Schools have long been battlegrounds in the nation’s culture wars, but experts say Parents Defending Education marks something new: an attempt to nationalize the agenda. The group has been promoting conservative values across the country, enlisting local groups with names like Moms for Liberty and No Left Turn in Education along the way.


“We see increased coordination, national coordination among groups of all political stripes and partisan stripes, thanks to social media,” said Meira Levinson, a professor at Harvard’s Graduate School of Education. “The right more than the left seems to have mastered techniques of developing language that then can be replicated in legislation, or policy across different municipalities and state governments.”

For Massachusetts educators facing criticism from Parents Defending Education, it suddenly feels like the group is everywhere. The group criticized Brookline schools in April after teachers organized a walkout to protest a Florida measure opponents have characterized as the “Don’t Say Gay” bill.
In June, the organization condemned Milton for teaching a lesson about the country’s first openly gay politician Harvey Milk and the importance of the letters LGBTQ.


“Who the hell wants to go into this profession anymore if this is going to be the type of community that we’re serving and the type of pressure that we’re going to experience,” Wellesley Educators Association President Kyle Gekopi said. “It’s really been forcing a lot of people to question their choices.”


Most recently, Parents Defending Education filed a federal civil rights complaint on Oct. 4 against Newton North High School.


The group alleged to the United States Department of Education that the school violated the Civil Rights Act of 1964 and the Equal Protection Clause of the 14th Amendment.
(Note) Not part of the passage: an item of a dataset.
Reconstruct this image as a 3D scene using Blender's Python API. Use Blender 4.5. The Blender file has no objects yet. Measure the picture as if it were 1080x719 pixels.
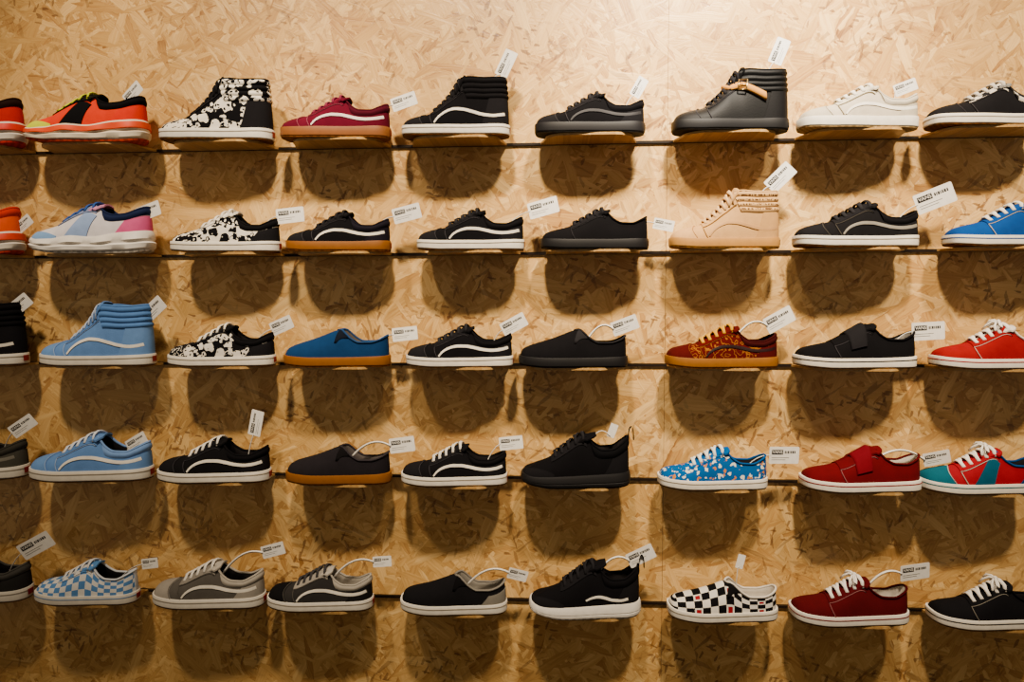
import bpy, math, random, bisect
from mathutils import Vector, Matrix
COL = bpy.context.scene.collection
random.seed(7)
R = math.radians

# ------------------------------------------------------------------ camera
F = 720.0; CX, CY = 540.0, 359.5
DW = 1.84; CZ = 1.45
yaw, pitch, roll = R(3.7), R(-3.9), R(-0.2)
rot = Matrix.Rotation(yaw, 3, 'Z') @ Matrix.Rotation(R(90) + pitch, 3, 'X') @ Matrix.Rotation(roll, 3, 'Z')
cam_loc = Vector((0, -DW, CZ))
cd = bpy.data.cameras.new('camera'); cd.lens = 24; cd.sensor_width = 36
cam = bpy.data.objects.new('camera', cd); COL.objects.link(cam)
cam.matrix_world = Matrix.Translation(cam_loc) @ rot.to_4x4()
bpy.context.scene.camera = cam
def at(px, py, Y):
    d = rot @ Vector(((px - CX) / F, -(py - CY) / F, -1))
    k = (Y - cam_loc.y) / d.y
    return cam_loc + d * k

# ------------------------------------------------------------------ materials
def hexc(h):
    o = []
    for i in (0, 2, 4):
        c = int(h[i:i + 2], 16) / 255
        o.append(c / 12.92 if c <= .04045 else ((c + .055) / 1.055) ** 2.4)
    return (*o, 1)
def deep(h):
    r, g, b, _ = hexc(h)
    l = .25 * r + .6 * g + .15 * b
    k = .36 + .60 * l ** .5
    s = 1.22
    return tuple(max(0.0015, (l + (q - l) * s) * k) for q in (r, g, b)) + (1,)
MC = {}
def newmat(name):
    m = bpy.data.materials.new(name); m.use_nodes = True
    nt = m.node_tree; b = nt.nodes['Principled BSDF']
    return m, nt, b
def N(nt, t, **kw):
    n = nt.nodes.new(t)
    for k, v in kw.items(): setattr(n, k, v)
    return n
def math_(nt, op, a, b=None):
    n = N(nt, 'ShaderNodeMath', operation=op)
    for i, v in enumerate((a, b)):
        if v is None: continue
        if isinstance(v, (int, float)): n.inputs[i].default_value = v
        else: nt.links.new(v, n.inputs[i])
    return n.outputs[0]
def mixc(nt, f, a, b, blend='MIX'):
    n = N(nt, 'ShaderNodeMix', data_type='RGBA', blend_type=blend)
    for i, v in ((0, f), (6, a), (7, b)):
        if isinstance(v, (int, float, tuple)): n.inputs[i].default_value = v
        else: nt.links.new(v, n.inputs[i])
    return n.outputs[2]
def mat(kind, c, c2=None, c3=None):
    key = (kind, c, c2, c3)
    if key in MC: return MC[key]
    m, nt, b = newmat(kind + '_' + c)
    tc = N(nt, 'ShaderNodeTexCoord'); ob = tc.outputs['Object']; uv = tc.outputs['UV']
    H = hexc if kind in ('paper', 'plastic', 'metal') else deep
    col = H(c)
    nz = N(nt, 'ShaderNodeTexNoise'); nz.inputs['Scale'].default_value = 60; nz.inputs['Detail'].default_value = 4
    nt.links.new(ob, nz.inputs['Vector'])
    rough, bs, bd, spec = .9, 700, .25, .06
    base = col
    def thresh(v, lo, hi):
        mr = N(nt, 'ShaderNodeMapRange'); mr.inputs[1].default_value = lo; mr.inputs[2].default_value = hi
        nt.links.new(v, mr.inputs[0]); return mr.outputs[0]
    def distort(sc, am):
        nn = N(nt, 'ShaderNodeTexNoise'); nn.inputs['Scale'].default_value = sc; nn.inputs['Detail'].default_value = 1
        nt.links.new(ob, nn.inputs['Vector'])
        mv = N(nt, 'ShaderNodeVectorMath', operation='MULTIPLY_ADD'); nt.links.new(nn.outputs['Color'], mv.inputs[0])
        mv.inputs[1].default_value = (am,) * 3; nt.links.new(ob, mv.inputs[2]); return mv.outputs[0]
    if kind == 'canvas': bs, bd = 420, .5
    if kind == 'rubber': rough, bs, bd, spec = .55, 300, .08, .25
    if kind == 'leather': rough, bs, bd, spec = .58, 260, .3, .15
    if kind == 'paper': rough, bs, bd, spec = .6, 100, .02, .3
    if kind == 'metal': rough, bs, bd, spec = .3, 100, .02, .5; b.inputs['Metallic'].default_value = .9
    if kind == 'plastic': rough, bs, bd, spec = .4, 100, .0, .3
    if kind == 'tread':
        rough = .6
        ck = N(nt, 'ShaderNodeTexChecker'); ck.inputs['Scale'].default_value = 110
        ck.inputs['Color1'].default_value = col; ck.inputs['Color2'].default_value = tuple(x * .55 for x in col[:3]) + (1,)
        nt.links.new(ob, ck.inputs['Vector']); base = ck.outputs[0]
    if kind == 'checker':
        ck = N(nt, 'ShaderNodeTexChecker'); ck.inputs['Scale'].default_value = 48 if c3 else 58
        ck.inputs['Color1'].default_value = col; ck.inputs['Color2'].default_value = H(c2)
        nt.links.new(uv, ck.inputs['Vector']); base = ck.outputs[0]
        if c3:
            # a few small red marks centred on squares
            sp = N(nt, 'ShaderNodeSeparateXYZ'); nt.links.new(uv, sp.inputs[0])
            o = []
            for k, (sc, off) in enumerate(((12, .375), (24, .25))):
                f = math_(nt, 'FRACT', math_(nt, 'ADD', math_(nt, 'MULTIPLY', sp.outputs[k], sc), off))
                o.append(math_(nt, 'LESS_THAN', math_(nt, 'ABSOLUTE', math_(nt, 'SUBTRACT', f, .5)), .16 * sc / 26))
            base = mixc(nt, math_(nt, 'MULTIPLY', o[0], o[1]), base, H(c3))
    if kind == 'blotch':      # pale blotches with dark holes on a dark ground
        d = distort(55, .018)
        vo = N(nt, 'ShaderNodeTexVoronoi'); vo.inputs['Scale'].default_value = 44; nt.links.new(d, vo.inputs['Vector'])
        v2 = N(nt, 'ShaderNodeTexVoronoi'); v2.inputs['Scale'].default_value = 100; nt.links.new(d, v2.inputs['Vector'])
        f = math_(nt, 'MULTIPLY', math_(nt, 'LESS_THAN', vo.outputs['Distance'], .54), math_(nt, 'GREATER_THAN', v2.outputs['Distance'], .34))
        base = mixc(nt, f, col, H(c2))
    if kind == 'floral':
        d = distort(90, .02)
        vo = N(nt, 'ShaderNodeTexVoronoi'); vo.inputs['Scale'].default_value = 85; nt.links.new(d, vo.inputs['Vector'])
        sp = N(nt, 'ShaderNodeSeparateColor'); nt.links.new(vo.outputs['Color'], sp.inputs[0])
        a = math_(nt, 'MULTIPLY', math_(nt, 'LESS_THAN', vo.outputs['Distance'], .42), math_(nt, 'GREATER_THAN', sp.outputs[0], .42))
        cc = mixc(nt, math_(nt, 'GREATER_THAN', sp.outputs[1], .72), H(c2), H(c3))
        base = mixc(nt, a, col, cc)
    if kind == 'flame':
        wv = N(nt, 'ShaderNodeTexWave', wave_type='BANDS', bands_direction='DIAGONAL')
        wv.inputs['Scale'].default_value = 16; wv.inputs['Distortion'].default_value = 14; wv.inputs['Detail'].default_value = 2
        wv.inputs['Detail Scale'].default_value = 3
        nt.links.new(ob, wv.inputs['Vector'])
        base = mixc(nt, thresh(wv.outputs['Fac'], .90, .96), col, H(c2))
    if kind == 'print':       # broken lines of small dark print
        mp = N(nt, 'ShaderNodeMapping'); mp.inputs['Scale'].default_value = (260, 1, 70); nt.links.new(ob, mp.inputs['Vector'])
        nn = N(nt, 'ShaderNodeTexNoise'); nn.inputs['Scale'].default_value = 1; nn.inputs['Detail'].default_value = 0
        nt.links.new(mp.outputs[0], nn.inputs['Vector'])
        wv = N(nt, 'ShaderNodeTexWave', wave_type='BANDS', bands_direction='Z'); wv.inputs['Scale'].default_value = 26
        nt.links.new(ob, wv.inputs['Vector'])
        f = math_(nt, 'MULTIPLY', math_(nt, 'GREATER_THAN', wv.outputs['Fac'], .6), math_(nt, 'GREATER_THAN', nn.outputs[0], .5))
        base = mixc(nt, f, col, H(c2))
    mr = N(nt, 'ShaderNodeMapRange'); mr.inputs[3].default_value = .62; mr.inputs[4].default_value = 1.14
    nt.links.new(nz.outputs['Fac'], mr.inputs[0])
    cc = N(nt, 'ShaderNodeCombineColor')
    for i in range(3): nt.links.new(mr.outputs[0], cc.inputs[i])
    nt.links.new(mixc(nt, .6, base, cc.outputs[0], 'MULTIPLY'), b.inputs['Base Color'])
    b.inputs['Roughness'].default_value = rough
    b.inputs['Specular IOR Level'].default_value = spec
    if bd:
        n2 = N(nt, 'ShaderNodeTexNoise'); n2.inputs['Scale'].default_value = bs; nt.links.new(ob, n2.inputs['Vector'])
        bp = N(nt, 'ShaderNodeBump'); bp.inputs['Strength'].default_value = bd; bp.inputs['Distance'].default_value = .001
        nt.links.new(n2.outputs['Fac'], bp.inputs['Height']); nt.links.new(bp.outputs[0], b.inputs['Normal'])
    MC[key] = m
    return m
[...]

Both are meant to protect people from discrimination based on race, color or national origin in programs or activities that receive federal financial assistance. That protection extends to white students, they say.


Parents Defending Education claims the school’s student-led production, “Lost and Found: Stories of People of Color by People of Color,” restricted auditions to only students of color. The show, which organizers described as “a no-cut, cabaret-style show for students of color,” was meant to “provide a safe community space for students of color to express themselves through the performing arts.”


But Newton Public Schools put out a statement stressing that “no one is turned away or excluded from participating” in the play.


Educators far beyond Newton are nervously watching the case unfold. Brian Fitzgerald, president of the Plymouth County Education Association, said Parents Defending Education remind him of activists in past decades who have fought to curtail sex education, making it difficult to teach students about health.


“My fear is that they’re going to impact the ability of a student to learn,” Fitzgerald said.